SHORT EXERCISE
Repeat exactly, and only, the lines below starting at the line that contains "What Blender Python" and ending at the line that contains "sc.camera = co", inclusive of both.

INPUT RECORDS
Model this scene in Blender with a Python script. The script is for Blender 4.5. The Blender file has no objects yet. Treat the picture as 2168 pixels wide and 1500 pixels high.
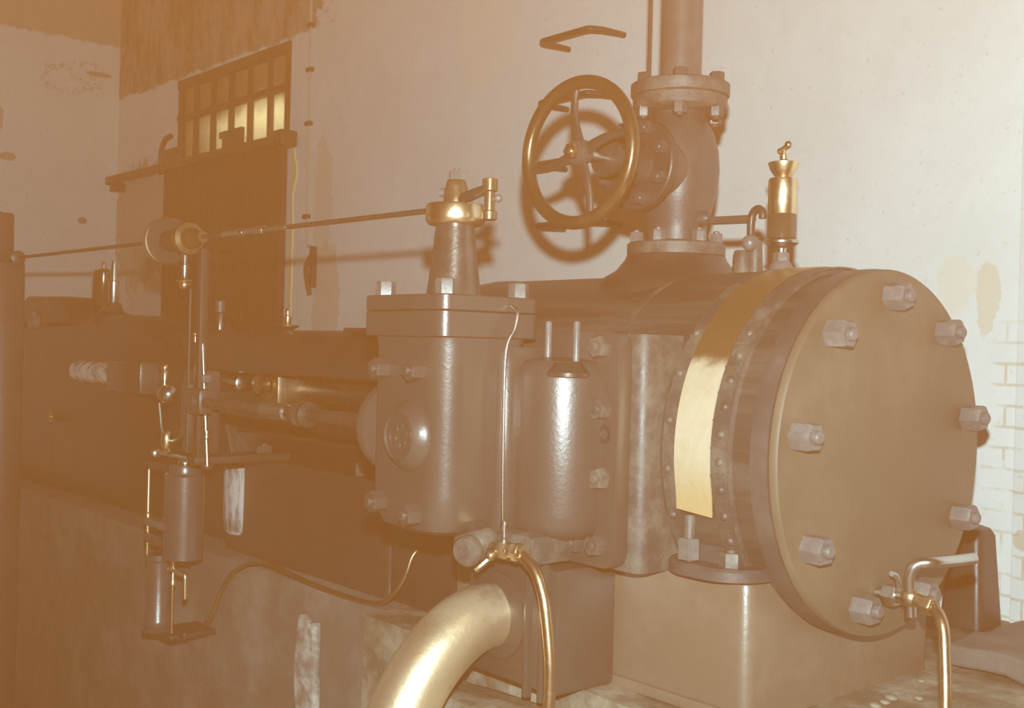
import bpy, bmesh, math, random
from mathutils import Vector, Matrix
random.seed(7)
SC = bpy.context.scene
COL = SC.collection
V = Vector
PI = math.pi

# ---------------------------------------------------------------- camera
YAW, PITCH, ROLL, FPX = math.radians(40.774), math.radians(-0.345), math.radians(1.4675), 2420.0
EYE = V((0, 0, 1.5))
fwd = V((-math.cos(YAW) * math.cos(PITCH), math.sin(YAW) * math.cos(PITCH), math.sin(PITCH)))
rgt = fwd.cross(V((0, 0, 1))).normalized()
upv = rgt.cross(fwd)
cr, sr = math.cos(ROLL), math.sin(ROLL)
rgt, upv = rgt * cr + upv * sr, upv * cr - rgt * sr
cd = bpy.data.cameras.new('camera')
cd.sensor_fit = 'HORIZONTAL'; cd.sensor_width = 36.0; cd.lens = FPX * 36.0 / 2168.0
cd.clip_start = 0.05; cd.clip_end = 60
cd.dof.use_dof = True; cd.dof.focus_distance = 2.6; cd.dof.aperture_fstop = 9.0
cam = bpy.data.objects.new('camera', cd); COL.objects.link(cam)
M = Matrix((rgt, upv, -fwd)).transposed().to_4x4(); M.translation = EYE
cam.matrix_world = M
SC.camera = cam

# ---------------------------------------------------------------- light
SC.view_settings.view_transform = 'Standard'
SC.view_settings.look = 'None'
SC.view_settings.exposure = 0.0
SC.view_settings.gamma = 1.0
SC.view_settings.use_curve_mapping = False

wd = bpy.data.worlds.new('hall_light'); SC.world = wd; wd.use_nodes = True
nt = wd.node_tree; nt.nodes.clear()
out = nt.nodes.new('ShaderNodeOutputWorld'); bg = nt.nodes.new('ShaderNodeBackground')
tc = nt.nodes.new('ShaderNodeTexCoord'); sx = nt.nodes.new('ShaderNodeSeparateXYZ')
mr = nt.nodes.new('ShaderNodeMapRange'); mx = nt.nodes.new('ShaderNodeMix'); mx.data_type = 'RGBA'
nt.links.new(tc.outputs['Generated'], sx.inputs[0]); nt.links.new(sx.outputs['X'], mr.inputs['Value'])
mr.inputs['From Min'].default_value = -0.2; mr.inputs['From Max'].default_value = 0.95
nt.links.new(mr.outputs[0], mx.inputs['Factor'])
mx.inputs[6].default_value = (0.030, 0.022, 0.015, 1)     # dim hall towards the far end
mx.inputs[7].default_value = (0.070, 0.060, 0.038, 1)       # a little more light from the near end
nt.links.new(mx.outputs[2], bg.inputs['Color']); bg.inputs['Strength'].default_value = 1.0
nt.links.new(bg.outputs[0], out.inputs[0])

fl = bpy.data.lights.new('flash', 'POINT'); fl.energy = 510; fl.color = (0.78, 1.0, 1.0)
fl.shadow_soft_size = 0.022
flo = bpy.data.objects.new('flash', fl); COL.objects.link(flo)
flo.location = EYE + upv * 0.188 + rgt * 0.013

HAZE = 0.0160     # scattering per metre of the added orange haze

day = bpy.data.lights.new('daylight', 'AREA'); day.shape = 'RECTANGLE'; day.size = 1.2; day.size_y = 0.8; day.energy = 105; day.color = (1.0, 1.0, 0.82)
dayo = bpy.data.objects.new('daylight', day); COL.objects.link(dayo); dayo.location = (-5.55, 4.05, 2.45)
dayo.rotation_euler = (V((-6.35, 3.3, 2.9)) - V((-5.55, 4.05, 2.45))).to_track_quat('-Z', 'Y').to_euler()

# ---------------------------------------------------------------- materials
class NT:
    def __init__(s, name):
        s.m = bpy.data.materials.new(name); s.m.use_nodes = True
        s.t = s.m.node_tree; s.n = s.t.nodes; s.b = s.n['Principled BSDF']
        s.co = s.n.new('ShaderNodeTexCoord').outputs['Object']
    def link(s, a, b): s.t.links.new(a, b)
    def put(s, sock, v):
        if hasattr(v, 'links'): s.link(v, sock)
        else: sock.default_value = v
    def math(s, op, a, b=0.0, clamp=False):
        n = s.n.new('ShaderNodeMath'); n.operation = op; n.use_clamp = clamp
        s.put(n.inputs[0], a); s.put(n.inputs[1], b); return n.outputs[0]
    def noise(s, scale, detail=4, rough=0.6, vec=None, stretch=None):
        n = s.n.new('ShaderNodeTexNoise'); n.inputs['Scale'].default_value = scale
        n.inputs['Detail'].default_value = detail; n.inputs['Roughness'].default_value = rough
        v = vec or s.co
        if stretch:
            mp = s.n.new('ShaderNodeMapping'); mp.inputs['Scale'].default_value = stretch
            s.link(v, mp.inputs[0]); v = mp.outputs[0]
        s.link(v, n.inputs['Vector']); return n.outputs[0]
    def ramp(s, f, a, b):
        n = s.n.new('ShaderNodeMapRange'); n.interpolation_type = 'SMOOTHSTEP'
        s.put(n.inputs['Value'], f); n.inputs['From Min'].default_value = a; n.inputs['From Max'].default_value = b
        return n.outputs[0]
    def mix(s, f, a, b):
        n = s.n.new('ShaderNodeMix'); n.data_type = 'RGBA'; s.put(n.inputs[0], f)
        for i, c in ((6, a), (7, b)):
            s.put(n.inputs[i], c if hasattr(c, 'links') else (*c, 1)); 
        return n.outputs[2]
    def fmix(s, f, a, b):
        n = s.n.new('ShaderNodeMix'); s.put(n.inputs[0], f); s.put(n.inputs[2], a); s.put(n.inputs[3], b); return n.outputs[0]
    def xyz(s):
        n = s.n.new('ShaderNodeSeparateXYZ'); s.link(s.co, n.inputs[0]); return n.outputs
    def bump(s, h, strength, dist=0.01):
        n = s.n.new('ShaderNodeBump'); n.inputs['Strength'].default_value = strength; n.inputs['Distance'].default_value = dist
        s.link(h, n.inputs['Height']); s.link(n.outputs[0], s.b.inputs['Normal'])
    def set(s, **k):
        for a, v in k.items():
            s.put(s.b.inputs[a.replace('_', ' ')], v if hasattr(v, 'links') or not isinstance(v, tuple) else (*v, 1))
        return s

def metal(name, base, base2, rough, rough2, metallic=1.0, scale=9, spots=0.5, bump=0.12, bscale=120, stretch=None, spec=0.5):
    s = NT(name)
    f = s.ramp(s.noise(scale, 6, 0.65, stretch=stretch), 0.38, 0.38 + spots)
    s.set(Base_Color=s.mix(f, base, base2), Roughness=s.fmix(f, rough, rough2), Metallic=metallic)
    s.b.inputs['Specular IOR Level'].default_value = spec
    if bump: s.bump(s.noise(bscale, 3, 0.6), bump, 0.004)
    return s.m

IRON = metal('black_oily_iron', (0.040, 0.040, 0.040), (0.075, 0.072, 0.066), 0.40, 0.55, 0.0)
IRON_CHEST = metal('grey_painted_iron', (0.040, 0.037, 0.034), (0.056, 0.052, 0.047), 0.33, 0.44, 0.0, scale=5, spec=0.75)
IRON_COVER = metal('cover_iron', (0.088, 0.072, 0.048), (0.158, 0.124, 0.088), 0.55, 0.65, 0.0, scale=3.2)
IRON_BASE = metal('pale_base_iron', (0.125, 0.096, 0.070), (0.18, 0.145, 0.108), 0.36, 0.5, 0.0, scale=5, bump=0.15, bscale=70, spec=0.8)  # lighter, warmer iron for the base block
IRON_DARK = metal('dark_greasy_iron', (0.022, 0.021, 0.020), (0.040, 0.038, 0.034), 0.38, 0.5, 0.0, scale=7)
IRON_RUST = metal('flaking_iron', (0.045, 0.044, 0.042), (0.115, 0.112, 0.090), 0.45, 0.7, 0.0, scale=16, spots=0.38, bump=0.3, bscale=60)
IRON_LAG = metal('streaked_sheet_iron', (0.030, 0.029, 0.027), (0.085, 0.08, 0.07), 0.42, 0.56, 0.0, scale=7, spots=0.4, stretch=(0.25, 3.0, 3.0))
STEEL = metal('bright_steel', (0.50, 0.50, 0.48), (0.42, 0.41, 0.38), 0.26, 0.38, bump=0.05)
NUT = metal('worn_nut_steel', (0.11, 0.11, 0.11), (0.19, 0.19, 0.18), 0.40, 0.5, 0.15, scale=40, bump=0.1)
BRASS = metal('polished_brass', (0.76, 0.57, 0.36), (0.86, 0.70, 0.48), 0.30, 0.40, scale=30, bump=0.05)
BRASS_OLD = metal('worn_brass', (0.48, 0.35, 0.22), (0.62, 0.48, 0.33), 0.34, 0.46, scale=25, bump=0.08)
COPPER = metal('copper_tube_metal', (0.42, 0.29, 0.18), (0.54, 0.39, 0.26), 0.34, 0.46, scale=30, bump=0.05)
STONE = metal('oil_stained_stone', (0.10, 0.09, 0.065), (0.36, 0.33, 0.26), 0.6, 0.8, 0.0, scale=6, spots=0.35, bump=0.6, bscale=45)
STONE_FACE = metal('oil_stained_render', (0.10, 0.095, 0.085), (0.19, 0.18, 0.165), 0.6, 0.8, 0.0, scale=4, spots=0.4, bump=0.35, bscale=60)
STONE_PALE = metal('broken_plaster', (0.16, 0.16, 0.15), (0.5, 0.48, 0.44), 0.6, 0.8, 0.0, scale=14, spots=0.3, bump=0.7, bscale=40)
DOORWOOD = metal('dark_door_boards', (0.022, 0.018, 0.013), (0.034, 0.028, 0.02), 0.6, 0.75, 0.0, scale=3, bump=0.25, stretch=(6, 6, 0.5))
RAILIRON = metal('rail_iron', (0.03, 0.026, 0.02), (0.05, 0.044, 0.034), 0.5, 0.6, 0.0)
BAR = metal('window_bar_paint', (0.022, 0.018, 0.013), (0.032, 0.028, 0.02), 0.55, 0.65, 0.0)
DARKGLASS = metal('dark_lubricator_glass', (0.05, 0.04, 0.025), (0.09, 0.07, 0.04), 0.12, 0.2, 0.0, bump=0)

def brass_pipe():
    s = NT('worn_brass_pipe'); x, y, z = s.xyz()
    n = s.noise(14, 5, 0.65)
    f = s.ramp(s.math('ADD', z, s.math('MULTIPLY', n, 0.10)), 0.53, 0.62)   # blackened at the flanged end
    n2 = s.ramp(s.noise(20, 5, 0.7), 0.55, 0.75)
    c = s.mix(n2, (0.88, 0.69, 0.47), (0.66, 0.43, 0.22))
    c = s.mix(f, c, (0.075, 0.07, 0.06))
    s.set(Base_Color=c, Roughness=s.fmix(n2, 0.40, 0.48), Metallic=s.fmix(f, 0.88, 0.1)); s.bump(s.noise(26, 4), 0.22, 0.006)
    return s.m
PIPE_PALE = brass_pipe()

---

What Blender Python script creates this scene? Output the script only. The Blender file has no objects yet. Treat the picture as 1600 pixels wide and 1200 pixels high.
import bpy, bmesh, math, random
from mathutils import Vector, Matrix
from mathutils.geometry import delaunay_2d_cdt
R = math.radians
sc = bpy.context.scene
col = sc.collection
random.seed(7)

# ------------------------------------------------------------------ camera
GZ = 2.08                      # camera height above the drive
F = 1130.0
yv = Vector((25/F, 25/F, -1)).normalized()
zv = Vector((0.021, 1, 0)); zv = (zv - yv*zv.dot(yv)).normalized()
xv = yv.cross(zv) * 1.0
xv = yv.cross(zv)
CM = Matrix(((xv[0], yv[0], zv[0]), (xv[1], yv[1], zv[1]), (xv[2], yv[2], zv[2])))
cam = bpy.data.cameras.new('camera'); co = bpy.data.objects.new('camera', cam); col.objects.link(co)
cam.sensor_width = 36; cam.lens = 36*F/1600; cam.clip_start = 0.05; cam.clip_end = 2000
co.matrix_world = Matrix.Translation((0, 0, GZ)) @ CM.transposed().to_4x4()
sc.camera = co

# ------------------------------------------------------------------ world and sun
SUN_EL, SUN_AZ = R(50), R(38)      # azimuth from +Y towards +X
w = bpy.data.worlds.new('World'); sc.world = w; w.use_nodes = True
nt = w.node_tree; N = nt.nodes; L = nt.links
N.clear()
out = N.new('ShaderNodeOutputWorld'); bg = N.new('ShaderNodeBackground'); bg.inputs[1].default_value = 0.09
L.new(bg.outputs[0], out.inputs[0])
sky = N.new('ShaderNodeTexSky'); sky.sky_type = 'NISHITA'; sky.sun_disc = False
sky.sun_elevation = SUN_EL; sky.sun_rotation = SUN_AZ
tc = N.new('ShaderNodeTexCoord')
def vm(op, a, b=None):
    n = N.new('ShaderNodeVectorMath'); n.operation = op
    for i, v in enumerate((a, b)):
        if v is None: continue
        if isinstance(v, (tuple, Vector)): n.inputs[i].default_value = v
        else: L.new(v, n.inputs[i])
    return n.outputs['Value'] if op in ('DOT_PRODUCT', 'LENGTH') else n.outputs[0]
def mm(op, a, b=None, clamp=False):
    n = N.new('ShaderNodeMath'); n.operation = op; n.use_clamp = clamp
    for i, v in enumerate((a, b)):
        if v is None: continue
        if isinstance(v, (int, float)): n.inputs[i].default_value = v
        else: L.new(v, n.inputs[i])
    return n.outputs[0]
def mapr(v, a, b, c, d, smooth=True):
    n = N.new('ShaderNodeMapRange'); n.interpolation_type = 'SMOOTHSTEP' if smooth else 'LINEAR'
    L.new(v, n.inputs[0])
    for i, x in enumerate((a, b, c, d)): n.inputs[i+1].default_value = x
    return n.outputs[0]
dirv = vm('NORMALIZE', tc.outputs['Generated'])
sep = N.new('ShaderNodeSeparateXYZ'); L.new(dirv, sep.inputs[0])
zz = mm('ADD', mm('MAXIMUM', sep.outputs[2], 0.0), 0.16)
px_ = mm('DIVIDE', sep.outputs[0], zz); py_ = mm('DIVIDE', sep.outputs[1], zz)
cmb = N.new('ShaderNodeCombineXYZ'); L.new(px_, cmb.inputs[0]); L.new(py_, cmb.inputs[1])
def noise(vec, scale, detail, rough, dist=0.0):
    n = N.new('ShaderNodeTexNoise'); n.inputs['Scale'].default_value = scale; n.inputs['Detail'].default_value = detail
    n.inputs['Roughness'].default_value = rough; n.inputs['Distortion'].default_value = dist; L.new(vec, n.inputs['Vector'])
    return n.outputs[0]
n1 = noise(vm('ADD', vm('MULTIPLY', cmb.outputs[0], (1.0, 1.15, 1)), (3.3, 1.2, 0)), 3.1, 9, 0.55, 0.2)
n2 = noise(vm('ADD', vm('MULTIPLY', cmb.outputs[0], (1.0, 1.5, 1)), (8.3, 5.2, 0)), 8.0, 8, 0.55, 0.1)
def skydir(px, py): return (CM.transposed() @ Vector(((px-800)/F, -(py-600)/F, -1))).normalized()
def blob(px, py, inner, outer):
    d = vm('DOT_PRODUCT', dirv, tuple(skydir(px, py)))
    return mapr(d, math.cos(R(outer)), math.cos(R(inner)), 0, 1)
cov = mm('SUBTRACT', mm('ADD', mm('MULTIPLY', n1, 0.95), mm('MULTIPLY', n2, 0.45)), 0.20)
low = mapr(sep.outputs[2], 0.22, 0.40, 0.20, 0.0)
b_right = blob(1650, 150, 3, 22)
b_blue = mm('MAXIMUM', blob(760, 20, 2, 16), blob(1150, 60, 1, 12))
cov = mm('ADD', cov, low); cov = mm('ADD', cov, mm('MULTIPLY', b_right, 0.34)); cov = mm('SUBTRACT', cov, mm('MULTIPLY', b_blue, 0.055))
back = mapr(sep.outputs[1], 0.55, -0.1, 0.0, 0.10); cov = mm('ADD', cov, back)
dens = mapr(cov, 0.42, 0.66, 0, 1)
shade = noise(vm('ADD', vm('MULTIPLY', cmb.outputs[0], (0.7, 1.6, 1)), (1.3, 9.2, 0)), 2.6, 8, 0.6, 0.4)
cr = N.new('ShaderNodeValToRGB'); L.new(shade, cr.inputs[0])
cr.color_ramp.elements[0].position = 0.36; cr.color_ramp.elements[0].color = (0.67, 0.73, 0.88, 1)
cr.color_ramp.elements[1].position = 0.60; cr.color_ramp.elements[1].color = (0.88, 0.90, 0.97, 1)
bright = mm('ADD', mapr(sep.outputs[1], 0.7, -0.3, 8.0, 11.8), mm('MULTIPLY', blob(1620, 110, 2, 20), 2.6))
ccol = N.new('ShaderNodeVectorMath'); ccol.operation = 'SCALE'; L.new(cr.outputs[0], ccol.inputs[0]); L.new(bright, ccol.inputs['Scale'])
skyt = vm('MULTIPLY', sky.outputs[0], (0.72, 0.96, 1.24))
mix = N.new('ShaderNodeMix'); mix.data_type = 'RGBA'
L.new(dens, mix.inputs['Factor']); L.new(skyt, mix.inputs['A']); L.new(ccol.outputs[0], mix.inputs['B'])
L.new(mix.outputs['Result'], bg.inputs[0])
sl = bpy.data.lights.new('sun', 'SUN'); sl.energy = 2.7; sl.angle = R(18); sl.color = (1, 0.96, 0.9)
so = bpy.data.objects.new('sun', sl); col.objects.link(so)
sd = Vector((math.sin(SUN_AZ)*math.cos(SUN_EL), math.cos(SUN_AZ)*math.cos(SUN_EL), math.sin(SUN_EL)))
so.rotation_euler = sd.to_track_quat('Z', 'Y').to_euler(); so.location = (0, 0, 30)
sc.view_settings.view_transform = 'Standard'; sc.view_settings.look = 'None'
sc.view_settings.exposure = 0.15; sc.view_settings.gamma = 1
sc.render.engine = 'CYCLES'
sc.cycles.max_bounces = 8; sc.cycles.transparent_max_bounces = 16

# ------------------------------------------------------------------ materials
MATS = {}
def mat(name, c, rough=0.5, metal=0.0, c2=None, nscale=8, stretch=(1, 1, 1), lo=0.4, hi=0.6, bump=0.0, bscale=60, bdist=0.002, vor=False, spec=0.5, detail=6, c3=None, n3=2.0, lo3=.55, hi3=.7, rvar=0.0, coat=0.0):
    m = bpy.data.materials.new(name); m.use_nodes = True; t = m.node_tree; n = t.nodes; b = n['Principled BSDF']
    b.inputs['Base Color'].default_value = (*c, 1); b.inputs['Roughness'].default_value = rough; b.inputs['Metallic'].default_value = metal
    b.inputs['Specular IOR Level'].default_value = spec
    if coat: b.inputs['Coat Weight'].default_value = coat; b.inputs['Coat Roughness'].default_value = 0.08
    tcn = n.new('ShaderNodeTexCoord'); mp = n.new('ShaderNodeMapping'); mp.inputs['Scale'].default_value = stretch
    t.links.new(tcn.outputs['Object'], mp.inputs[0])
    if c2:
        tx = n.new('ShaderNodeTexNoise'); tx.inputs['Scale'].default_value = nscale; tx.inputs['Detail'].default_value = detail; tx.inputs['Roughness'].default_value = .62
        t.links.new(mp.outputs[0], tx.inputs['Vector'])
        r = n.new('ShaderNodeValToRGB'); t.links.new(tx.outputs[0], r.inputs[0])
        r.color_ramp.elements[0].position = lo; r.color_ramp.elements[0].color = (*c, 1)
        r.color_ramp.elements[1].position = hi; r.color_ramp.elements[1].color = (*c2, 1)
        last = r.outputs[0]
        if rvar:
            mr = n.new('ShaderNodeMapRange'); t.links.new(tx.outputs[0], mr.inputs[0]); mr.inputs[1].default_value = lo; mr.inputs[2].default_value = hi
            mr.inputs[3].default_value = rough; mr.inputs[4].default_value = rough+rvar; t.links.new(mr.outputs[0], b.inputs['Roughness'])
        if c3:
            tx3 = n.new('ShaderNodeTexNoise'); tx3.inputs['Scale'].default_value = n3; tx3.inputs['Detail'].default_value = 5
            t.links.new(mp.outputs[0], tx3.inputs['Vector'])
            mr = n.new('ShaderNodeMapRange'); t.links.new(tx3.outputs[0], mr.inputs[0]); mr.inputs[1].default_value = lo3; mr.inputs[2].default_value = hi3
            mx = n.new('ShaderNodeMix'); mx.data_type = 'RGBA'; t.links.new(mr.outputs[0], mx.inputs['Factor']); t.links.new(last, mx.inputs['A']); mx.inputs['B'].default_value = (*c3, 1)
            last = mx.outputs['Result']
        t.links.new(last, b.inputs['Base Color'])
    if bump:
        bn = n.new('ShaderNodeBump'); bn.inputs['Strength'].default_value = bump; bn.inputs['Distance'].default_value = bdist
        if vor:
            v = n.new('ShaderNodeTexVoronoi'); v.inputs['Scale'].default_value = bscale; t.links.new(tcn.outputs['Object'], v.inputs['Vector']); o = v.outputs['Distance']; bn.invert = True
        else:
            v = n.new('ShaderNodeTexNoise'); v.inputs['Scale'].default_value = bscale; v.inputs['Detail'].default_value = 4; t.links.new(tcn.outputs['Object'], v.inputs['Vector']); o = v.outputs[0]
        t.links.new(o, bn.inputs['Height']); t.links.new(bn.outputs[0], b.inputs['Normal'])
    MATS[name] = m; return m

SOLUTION
What Blender Python script creates this scene? Output the script only. The Blender file has no objects yet. Treat the picture as 1600 pixels wide and 1200 pixels high.
import bpy, bmesh, math, random
from mathutils import Vector, Matrix
from mathutils.geometry import delaunay_2d_cdt
R = math.radians
sc = bpy.context.scene
col = sc.collection
random.seed(7)

# ------------------------------------------------------------------ camera
GZ = 2.08                      # camera height above the drive
F = 1130.0
yv = Vector((25/F, 25/F, -1)).normalized()
zv = Vector((0.021, 1, 0)); zv = (zv - yv*zv.dot(yv)).normalized()
xv = yv.cross(zv) * 1.0
xv = yv.cross(zv)
CM = Matrix(((xv[0], yv[0], zv[0]), (xv[1], yv[1], zv[1]), (xv[2], yv[2], zv[2])))
cam = bpy.data.cameras.new('camera'); co = bpy.data.objects.new('camera', cam); col.objects.link(co)
cam.sensor_width = 36; cam.lens = 36*F/1600; cam.clip_start = 0.05; cam.clip_end = 2000
co.matrix_world = Matrix.Translation((0, 0, GZ)) @ CM.transposed().to_4x4()
sc.camera = co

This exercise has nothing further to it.